Your objective: Repeat the material exactly as it appears.
>>
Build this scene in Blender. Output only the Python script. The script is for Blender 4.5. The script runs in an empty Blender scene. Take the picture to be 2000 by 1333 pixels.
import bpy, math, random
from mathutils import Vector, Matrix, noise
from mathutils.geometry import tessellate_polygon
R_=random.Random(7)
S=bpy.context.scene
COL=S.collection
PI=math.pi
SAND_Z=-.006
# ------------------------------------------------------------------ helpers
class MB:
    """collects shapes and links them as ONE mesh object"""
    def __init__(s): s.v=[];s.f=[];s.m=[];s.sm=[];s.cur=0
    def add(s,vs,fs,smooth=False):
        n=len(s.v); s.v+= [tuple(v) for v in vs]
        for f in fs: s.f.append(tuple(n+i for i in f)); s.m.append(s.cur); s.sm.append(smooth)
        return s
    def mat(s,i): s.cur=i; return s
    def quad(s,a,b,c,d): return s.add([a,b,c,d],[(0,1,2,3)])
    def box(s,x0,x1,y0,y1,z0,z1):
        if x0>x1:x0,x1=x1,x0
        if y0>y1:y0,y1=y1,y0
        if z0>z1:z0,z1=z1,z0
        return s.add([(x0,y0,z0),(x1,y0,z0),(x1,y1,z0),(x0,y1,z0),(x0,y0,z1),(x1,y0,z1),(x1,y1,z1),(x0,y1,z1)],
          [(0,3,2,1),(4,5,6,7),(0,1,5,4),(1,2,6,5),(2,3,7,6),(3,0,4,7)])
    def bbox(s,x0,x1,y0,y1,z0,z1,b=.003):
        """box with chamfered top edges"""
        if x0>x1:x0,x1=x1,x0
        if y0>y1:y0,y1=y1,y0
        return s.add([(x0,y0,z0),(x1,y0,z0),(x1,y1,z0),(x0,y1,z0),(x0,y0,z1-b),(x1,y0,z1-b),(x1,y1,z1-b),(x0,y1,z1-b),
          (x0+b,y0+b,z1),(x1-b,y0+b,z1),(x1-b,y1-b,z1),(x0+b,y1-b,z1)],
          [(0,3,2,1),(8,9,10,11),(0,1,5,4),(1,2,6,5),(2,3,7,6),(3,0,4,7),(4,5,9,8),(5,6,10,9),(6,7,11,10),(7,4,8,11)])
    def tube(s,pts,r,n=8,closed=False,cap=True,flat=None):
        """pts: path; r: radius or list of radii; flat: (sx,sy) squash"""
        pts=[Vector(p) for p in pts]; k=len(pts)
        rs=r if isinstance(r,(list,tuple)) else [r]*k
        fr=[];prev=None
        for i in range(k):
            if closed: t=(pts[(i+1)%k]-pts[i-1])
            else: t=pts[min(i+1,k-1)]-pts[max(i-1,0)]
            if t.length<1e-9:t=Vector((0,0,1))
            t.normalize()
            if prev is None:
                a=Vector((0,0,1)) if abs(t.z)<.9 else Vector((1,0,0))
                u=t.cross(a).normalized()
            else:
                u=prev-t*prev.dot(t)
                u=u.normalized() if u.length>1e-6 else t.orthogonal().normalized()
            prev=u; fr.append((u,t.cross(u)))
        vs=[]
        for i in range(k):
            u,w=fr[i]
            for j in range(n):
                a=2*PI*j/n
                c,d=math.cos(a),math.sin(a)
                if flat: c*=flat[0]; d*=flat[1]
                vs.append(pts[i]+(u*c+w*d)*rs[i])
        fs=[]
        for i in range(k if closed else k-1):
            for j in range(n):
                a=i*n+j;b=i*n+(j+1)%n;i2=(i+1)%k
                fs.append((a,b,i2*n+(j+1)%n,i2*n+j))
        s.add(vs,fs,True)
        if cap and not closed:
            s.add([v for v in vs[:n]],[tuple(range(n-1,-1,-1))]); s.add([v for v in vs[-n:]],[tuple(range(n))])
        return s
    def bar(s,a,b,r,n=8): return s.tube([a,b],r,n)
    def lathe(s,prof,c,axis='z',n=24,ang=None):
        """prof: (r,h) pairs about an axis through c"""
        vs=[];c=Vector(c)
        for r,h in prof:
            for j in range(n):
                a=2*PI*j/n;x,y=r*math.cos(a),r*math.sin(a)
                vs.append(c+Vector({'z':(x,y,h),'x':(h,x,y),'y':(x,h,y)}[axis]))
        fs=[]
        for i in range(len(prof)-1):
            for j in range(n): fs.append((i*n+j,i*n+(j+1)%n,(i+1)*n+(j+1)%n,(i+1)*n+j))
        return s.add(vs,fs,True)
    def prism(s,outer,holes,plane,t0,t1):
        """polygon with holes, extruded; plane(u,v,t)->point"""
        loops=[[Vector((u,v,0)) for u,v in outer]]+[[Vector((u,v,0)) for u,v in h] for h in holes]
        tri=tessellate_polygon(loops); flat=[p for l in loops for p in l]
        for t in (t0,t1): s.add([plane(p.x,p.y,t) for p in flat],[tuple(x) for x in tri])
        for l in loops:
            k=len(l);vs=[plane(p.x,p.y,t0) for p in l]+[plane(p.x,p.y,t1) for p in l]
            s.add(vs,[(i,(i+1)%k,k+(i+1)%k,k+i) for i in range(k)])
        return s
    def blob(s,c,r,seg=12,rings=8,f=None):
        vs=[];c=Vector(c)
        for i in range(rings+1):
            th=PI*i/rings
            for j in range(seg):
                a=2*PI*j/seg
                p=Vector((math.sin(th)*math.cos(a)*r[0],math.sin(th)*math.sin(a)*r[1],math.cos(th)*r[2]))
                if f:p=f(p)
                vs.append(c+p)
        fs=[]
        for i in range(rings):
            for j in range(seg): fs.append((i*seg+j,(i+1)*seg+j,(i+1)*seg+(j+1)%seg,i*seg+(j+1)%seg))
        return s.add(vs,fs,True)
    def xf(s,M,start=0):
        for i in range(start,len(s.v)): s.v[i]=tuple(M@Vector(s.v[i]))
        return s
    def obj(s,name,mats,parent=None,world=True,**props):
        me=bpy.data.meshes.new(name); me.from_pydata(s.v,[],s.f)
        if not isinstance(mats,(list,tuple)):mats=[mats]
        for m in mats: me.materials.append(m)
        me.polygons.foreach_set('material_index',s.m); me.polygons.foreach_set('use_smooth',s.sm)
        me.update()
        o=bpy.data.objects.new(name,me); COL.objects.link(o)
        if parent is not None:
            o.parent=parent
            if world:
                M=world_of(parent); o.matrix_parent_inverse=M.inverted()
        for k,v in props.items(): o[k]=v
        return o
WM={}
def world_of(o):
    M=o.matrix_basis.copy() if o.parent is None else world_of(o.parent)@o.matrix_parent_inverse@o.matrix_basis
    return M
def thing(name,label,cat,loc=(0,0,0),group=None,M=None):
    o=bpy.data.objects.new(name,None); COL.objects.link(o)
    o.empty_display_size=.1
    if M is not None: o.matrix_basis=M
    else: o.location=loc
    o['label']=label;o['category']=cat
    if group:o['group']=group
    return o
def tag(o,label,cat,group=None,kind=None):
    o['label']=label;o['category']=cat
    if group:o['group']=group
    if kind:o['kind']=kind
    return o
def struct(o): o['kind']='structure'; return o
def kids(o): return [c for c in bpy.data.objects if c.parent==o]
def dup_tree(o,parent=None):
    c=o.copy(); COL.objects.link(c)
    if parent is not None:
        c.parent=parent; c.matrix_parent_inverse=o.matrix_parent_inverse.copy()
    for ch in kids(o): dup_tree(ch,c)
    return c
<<
Task response:
Build this scene in Blender. Output only the Python script. The script is for Blender 4.5. The script runs in an empty Blender scene. Take the picture to be 2000 by 1333 pixels.
import bpy, math, random
from mathutils import Vector, Matrix, noise
from mathutils.geometry import tessellate_polygon
R_=random.Random(7)
S=bpy.context.scene
COL=S.collection
PI=math.pi
SAND_Z=-.006
# ------------------------------------------------------------------ helpers
class MB:
    """collects shapes and links them as ONE mesh object"""
    def __init__(s): s.v=[];s.f=[];s.m=[];s.sm=[];s.cur=0
    def add(s,vs,fs,smooth=False):
        n=len(s.v); s.v+= [tuple(v) for v in vs]
        for f in fs: s.f.append(tuple(n+i for i in f)); s.m.append(s.cur); s.sm.append(smooth)
        return s
    def mat(s,i): s.cur=i; return s
    def quad(s,a,b,c,d): return s.add([a,b,c,d],[(0,1,2,3)])
    def box(s,x0,x1,y0,y1,z0,z1):
        if x0>x1:x0,x1=x1,x0
        if y0>y1:y0,y1=y1,y0
        if z0>z1:z0,z1=z1,z0
        return s.add([(x0,y0,z0),(x1,y0,z0),(x1,y1,z0),(x0,y1,z0),(x0,y0,z1),(x1,y0,z1),(x1,y1,z1),(x0,y1,z1)],
          [(0,3,2,1),(4,5,6,7),(0,1,5,4),(1,2,6,5),(2,3,7,6),(3,0,4,7)])
    def bbox(s,x0,x1,y0,y1,z0,z1,b=.003):
        """box with chamfered top edges"""
        if x0>x1:x0,x1=x1,x0
        if y0>y1:y0,y1=y1,y0
        return s.add([(x0,y0,z0),(x1,y0,z0),(x1,y1,z0),(x0,y1,z0),(x0,y0,z1-b),(x1,y0,z1-b),(x1,y1,z1-b),(x0,y1,z1-b),
          (x0+b,y0+b,z1),(x1-b,y0+b,z1),(x1-b,y1-b,z1),(x0+b,y1-b,z1)],
          [(0,3,2,1),(8,9,10,11),(0,1,5,4),(1,2,6,5),(2,3,7,6),(3,0,4,7),(4,5,9,8),(5,6,10,9),(6,7,11,10),(7,4,8,11)])
    def tube(s,pts,r,n=8,closed=False,cap=True,flat=None):
        """pts: path; r: radius or list of radii; flat: (sx,sy) squash"""
        pts=[Vector(p) for p in pts]; k=len(pts)
        rs=r if isinstance(r,(list,tuple)) else [r]*k
        fr=[];prev=None
        for i in range(k):
            if closed: t=(pts[(i+1)%k]-pts[i-1])
            else: t=pts[min(i+1,k-1)]-pts[max(i-1,0)]
            if t.length<1e-9:t=Vector((0,0,1))
            t.normalize()
            if prev is None:
                a=Vector((0,0,1)) if abs(t.z)<.9 else Vector((1,0,0))
                u=t.cross(a).normalized()
            else:
                u=prev-t*prev.dot(t)
                u=u.normalized() if u.length>1e-6 else t.orthogonal().normalized()
            prev=u; fr.append((u,t.cross(u)))
        vs=[]
        for i in range(k):
            u,w=fr[i]
            for j in range(n):
                a=2*PI*j/n
                c,d=math.cos(a),math.sin(a)
                if flat: c*=flat[0]; d*=flat[1]
                vs.append(pts[i]+(u*c+w*d)*rs[i])
        fs=[]
        for i in range(k if closed else k-1):
            for j in range(n):
                a=i*n+j;b=i*n+(j+1)%n;i2=(i+1)%k
                fs.append((a,b,i2*n+(j+1)%n,i2*n+j))
        s.add(vs,fs,True)
        if cap and not closed:
            s.add([v for v in vs[:n]],[tuple(range(n-1,-1,-1))]); s.add([v for v in vs[-n:]],[tuple(range(n))])
        return s
    def bar(s,a,b,r,n=8): return s.tube([a,b],r,n)
    def lathe(s,prof,c,axis='z',n=24,ang=None):
        """prof: (r,h) pairs about an axis through c"""
        vs=[];c=Vector(c)
        for r,h in prof:
            for j in range(n):
                a=2*PI*j/n;x,y=r*math.cos(a),r*math.sin(a)
                vs.append(c+Vector({'z':(x,y,h),'x':(h,x,y),'y':(x,h,y)}[axis]))
        fs=[]
        for i in range(len(prof)-1):
            for j in range(n): fs.append((i*n+j,i*n+(j+1)%n,(i+1)*n+(j+1)%n,(i+1)*n+j))
        return s.add(vs,fs,True)
    def prism(s,outer,holes,plane,t0,t1):
        """polygon with holes, extruded; plane(u,v,t)->point"""
        loops=[[Vector((u,v,0)) for u,v in outer]]+[[Vector((u,v,0)) for u,v in h] for h in holes]
        tri=tessellate_polygon(loops); flat=[p for l in loops for p in l]
        for t in (t0,t1): s.add([plane(p.x,p.y,t) for p in flat],[tuple(x) for x in tri])
        for l in loops:
            k=len(l);vs=[plane(p.x,p.y,t0) for p in l]+[plane(p.x,p.y,t1) for p in l]
            s.add(vs,[(i,(i+1)%k,k+(i+1)%k,k+i) for i in range(k)])
        return s
    def blob(s,c,r,seg=12,rings=8,f=None):
        vs=[];c=Vector(c)
        for i in range(rings+1):
            th=PI*i/rings
            for j in range(seg):
                a=2*PI*j/seg
                p=Vector((math.sin(th)*math.cos(a)*r[0],math.sin(th)*math.sin(a)*r[1],math.cos(th)*r[2]))
                if f:p=f(p)
                vs.append(c+p)
        fs=[]
        for i in range(rings):
            for j in range(seg): fs.append((i*seg+j,(i+1)*seg+j,(i+1)*seg+(j+1)%seg,i*seg+(j+1)%seg))
        return s.add(vs,fs,True)
    def xf(s,M,start=0):
        for i in range(start,len(s.v)): s.v[i]=tuple(M@Vector(s.v[i]))
        return s
    def obj(s,name,mats,parent=None,world=True,**props):
        me=bpy.data.meshes.new(name); me.from_pydata(s.v,[],s.f)
        if not isinstance(mats,(list,tuple)):mats=[mats]
        for m in mats: me.materials.append(m)
        me.polygons.foreach_set('material_index',s.m); me.polygons.foreach_set('use_smooth',s.sm)
        me.update()
        o=bpy.data.objects.new(name,me); COL.objects.link(o)
        if parent is not None:
            o.parent=parent
            if world:
                M=world_of(parent); o.matrix_parent_inverse=M.inverted()
        for k,v in props.items(): o[k]=v
        return o
WM={}
def world_of(o):
    M=o.matrix_basis.copy() if o.parent is None else world_of(o.parent)@o.matrix_parent_inverse@o.matrix_basis
    return M
def thing(name,label,cat,loc=(0,0,0),group=None,M=None):
    o=bpy.data.objects.new(name,None); COL.objects.link(o)
    o.empty_display_size=.1
    if M is not None: o.matrix_basis=M
    else: o.location=loc
    o['label']=label;o['category']=cat
    if group:o['group']=group
    return o
def tag(o,label,cat,group=None,kind=None):
    o['label']=label;o['category']=cat
    if group:o['group']=group
    if kind:o['kind']=kind
    return o
def struct(o): o['kind']='structure'; return o
def kids(o): return [c for c in bpy.data.objects if c.parent==o]
def dup_tree(o,parent=None):
    c=o.copy(); COL.objects.link(c)
    if parent is not None:
        c.parent=parent; c.matrix_parent_inverse=o.matrix_parent_inverse.copy()
    for ch in kids(o): dup_tree(ch,c)
    return c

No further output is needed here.